Libussa, Tochter der Fürstin Scharka, wird unverhofft und ungewollt Nachfolgerin ihrer Mutter als Fürstin der Behaimen.
Es ist kein leichtes Amt, welches die junge Libussa antritt, denn die Männer beginnen, angestachelt durch christliche Einflüsse, immer mehr an ihren alten Traditionen, der Frauenherrschaft, zu zweifeln. Trotzdem gelingt es Libussa mit Hilfe ihres Gefährten, des Bauern Premysl, die verschiedenen Stämme immer wieder unter ihrer Oberherrschaft zu vereinen. Doch der Frankenkönig und damit die neue Religion, das Christentum, rückt immer näher und bedrängt sowohl alte Traditionen, wie auch Libussas Herrscheranspruch.
Das Buch handelt von der Entstehung Prags, doch eigentlich ist es viel mehr als das – es ist die Geschichte der Menschen, welche die letzten Tage der alten Kultur und den Kampf um Tradition und Eigenständigkeit ausgefochten haben. Im Mittelpunkt steht zuerst einmal Libussa, später dann – nach einem Zeitsprung – ihre Familie, wie ihr Sohn Lidumir, ihre Tochter Scharka etc.

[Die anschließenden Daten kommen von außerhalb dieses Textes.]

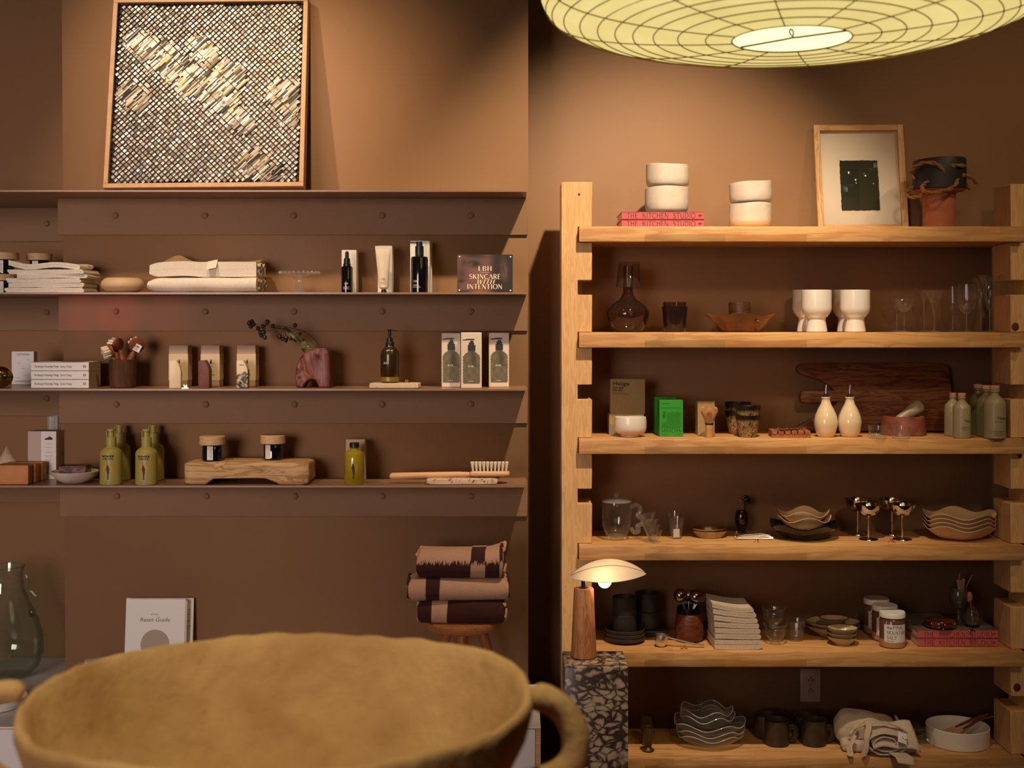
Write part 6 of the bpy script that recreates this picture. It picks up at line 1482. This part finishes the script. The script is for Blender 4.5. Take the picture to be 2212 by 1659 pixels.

Einen Kunstgriff hat Tereza Vanek damit getan, dass sie nach dem Zeitsprung einen Großteil der Geschichte von Radegund, der fränkisch/christlichen Ehefrau des Sohnes Lidumir erzählen lässt. Hiermit wird dem Leser noch einmal ein anderer perspektivischer Blick auf die Kultur der Behaimen ermöglicht – der christliche.
Überhaupt besitzt die Geschichte durch ihre eigenwilligen und kantigen Charaktere einen besonderen Reiz. So bekommt der Kampf zwischen Christentum und Heidentum durch die krankhafte Zerrissenheit Radegunds noch einmal eine wichtige Nuancierung auf der emotionalen Ebene, was ich sehr gelungen empfunden habe, sind doch gerade Glaubensfragen immer subjektiv und emotional eingefärbt.
Überhaupt besitzt das Buch keine stereotypen Helden oder unfehlbaren Märtyrer. Tatsächlich straucheln die Protagonisten mehr als einmal, verzetteln sich oder verhalten sich nicht immer vorbildlich. Das macht die Geschichte für den Leser noch einmal spannender, denn er kann nicht wirklich einschätzen, ob die Personen sich im nächsten Moment klug verhalten oder eine Fehlentscheidung treffen.
Mein Fazit: Ein sehr lesenswertes Buch, das mit überraschenden Charakteren und einer ungewöhnlichen Konfrontation von Christentum und Heidentum aufwartet und sich nicht nur auf eine Perspektive beschränkt. Es lässt Raum für die eigenen Gedanken, Diskussionen und Wertungen, und erfüllt damit für mich alle Voraussetzungen eines spannenden und gleichzeitig interessanten Buches, welches man schwer aus der Hand legen kann. 10 Punkte für dieses gelungene und individuelle Buch.